====== Data section ======

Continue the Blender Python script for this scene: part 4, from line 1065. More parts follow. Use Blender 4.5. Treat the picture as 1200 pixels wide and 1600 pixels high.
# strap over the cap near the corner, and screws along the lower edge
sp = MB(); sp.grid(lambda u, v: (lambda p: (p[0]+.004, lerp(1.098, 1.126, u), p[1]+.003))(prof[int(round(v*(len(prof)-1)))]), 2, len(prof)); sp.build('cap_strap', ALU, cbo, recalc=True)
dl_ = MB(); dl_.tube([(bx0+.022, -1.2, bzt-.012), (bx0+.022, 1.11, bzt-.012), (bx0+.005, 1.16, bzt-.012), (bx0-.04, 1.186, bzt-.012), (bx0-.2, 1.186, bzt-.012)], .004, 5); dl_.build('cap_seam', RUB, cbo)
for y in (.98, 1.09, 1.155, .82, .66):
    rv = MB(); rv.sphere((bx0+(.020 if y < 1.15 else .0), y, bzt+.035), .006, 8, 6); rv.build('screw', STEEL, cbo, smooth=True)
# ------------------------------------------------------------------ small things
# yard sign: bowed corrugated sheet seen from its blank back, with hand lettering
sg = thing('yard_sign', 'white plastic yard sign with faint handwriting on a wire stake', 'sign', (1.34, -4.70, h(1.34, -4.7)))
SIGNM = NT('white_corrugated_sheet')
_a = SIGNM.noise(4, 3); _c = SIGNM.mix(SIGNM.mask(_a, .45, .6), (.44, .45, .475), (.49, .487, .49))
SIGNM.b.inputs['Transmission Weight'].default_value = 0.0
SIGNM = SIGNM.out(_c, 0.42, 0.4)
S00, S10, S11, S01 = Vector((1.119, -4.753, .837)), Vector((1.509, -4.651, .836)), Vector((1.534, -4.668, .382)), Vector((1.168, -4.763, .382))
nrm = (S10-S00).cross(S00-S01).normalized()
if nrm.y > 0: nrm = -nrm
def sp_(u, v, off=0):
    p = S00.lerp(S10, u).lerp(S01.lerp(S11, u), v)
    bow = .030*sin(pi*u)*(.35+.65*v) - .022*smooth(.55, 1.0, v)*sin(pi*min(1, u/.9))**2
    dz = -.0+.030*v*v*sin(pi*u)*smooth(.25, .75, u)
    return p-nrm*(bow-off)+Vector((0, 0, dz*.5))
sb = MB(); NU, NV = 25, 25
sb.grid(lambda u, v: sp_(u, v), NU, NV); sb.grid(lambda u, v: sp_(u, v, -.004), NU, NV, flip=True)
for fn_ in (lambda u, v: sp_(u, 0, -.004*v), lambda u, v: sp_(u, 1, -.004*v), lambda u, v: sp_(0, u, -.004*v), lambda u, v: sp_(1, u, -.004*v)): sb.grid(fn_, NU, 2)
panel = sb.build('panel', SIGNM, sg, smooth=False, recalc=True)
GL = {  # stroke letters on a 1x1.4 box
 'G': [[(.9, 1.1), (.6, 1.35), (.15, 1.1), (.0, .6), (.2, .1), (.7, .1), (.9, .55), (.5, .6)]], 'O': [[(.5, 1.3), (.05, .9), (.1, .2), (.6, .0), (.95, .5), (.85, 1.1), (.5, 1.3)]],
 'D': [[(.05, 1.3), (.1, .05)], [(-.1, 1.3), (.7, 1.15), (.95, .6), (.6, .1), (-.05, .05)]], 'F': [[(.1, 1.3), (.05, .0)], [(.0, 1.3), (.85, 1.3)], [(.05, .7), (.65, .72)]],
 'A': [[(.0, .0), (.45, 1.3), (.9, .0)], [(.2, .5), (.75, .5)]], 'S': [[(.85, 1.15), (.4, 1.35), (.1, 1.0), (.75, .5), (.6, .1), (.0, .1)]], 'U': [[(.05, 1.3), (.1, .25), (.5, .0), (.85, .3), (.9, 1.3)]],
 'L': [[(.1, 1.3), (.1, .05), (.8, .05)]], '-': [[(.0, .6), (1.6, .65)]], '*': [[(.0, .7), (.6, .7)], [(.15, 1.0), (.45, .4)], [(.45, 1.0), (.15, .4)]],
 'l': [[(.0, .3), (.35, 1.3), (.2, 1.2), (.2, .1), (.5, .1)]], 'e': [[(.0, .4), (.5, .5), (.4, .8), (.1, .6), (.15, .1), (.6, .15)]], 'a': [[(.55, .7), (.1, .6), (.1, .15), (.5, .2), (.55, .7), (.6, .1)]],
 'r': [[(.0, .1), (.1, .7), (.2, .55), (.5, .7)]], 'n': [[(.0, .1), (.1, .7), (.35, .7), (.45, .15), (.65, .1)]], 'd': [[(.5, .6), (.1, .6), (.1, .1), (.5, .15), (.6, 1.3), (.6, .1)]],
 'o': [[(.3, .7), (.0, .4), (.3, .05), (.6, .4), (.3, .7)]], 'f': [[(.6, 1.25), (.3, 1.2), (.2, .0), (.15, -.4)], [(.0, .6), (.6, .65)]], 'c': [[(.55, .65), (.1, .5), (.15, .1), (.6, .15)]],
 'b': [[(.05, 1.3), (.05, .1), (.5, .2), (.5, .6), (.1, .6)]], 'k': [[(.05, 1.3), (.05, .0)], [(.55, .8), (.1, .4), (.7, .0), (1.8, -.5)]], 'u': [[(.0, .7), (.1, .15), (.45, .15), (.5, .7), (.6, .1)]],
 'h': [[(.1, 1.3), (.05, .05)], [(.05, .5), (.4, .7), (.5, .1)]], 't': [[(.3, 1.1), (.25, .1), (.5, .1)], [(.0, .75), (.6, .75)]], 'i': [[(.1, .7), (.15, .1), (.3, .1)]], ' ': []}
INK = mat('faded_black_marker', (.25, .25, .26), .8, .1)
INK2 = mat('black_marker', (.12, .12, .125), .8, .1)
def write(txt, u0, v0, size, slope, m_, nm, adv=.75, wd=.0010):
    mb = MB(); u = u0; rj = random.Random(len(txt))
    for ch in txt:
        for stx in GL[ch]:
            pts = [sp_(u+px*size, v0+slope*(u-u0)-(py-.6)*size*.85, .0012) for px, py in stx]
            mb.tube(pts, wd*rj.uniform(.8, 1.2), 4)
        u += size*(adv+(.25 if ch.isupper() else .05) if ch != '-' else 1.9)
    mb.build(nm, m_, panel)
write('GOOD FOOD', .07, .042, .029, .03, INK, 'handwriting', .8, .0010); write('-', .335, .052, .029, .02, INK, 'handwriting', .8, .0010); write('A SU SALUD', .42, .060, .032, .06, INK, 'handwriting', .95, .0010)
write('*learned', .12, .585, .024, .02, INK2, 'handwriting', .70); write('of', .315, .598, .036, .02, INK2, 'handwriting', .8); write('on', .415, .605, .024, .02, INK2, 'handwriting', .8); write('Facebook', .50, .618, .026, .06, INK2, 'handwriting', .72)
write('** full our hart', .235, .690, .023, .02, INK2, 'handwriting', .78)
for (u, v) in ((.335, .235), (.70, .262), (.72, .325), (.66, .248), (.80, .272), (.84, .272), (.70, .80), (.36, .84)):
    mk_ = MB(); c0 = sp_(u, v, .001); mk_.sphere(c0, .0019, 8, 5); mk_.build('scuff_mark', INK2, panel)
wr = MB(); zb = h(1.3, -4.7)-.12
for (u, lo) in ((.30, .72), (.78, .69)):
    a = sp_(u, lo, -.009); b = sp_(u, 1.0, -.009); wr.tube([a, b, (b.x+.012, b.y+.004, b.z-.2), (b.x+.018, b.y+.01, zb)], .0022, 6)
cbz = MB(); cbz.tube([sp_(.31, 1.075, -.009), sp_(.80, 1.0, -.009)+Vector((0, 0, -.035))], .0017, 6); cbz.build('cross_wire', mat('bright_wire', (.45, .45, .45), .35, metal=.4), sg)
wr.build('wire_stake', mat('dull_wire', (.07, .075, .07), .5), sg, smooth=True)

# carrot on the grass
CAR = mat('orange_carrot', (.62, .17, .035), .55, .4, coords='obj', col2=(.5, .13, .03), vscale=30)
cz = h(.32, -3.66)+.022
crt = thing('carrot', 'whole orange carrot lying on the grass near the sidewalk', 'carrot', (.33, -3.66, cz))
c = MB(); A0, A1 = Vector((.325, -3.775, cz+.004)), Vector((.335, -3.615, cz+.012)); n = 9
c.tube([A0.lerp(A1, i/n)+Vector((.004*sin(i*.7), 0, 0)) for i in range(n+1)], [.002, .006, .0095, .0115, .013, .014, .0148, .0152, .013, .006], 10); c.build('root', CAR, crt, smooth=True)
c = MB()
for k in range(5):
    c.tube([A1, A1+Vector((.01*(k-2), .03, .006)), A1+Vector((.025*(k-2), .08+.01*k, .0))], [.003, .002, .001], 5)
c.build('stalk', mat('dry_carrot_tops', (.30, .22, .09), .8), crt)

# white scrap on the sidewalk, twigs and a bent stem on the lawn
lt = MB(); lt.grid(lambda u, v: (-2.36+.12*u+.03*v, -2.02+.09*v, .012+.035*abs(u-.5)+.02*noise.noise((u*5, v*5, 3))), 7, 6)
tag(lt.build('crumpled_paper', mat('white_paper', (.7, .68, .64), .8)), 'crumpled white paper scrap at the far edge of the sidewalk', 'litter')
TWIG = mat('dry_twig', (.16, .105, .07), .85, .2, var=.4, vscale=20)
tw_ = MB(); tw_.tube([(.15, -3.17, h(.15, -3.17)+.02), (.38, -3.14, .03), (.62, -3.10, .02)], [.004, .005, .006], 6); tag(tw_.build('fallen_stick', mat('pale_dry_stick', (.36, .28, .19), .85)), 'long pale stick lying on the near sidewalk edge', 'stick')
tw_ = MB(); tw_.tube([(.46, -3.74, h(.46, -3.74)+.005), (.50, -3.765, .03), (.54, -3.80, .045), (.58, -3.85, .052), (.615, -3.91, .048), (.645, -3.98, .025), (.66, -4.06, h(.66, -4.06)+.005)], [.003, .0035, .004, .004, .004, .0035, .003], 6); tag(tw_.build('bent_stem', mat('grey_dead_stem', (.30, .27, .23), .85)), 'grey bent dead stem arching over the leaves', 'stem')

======

Exercise details
Every line in the data above that contains "from" needs to be copied.

Reply
Continue the Blender Python script for this scene: part 4, from line 1065. More parts follow. Use Blender 4.5. Treat the picture as 1200 pixels wide and 1600 pixels high.
# yard sign: bowed corrugated sheet seen from its blank back, with hand lettering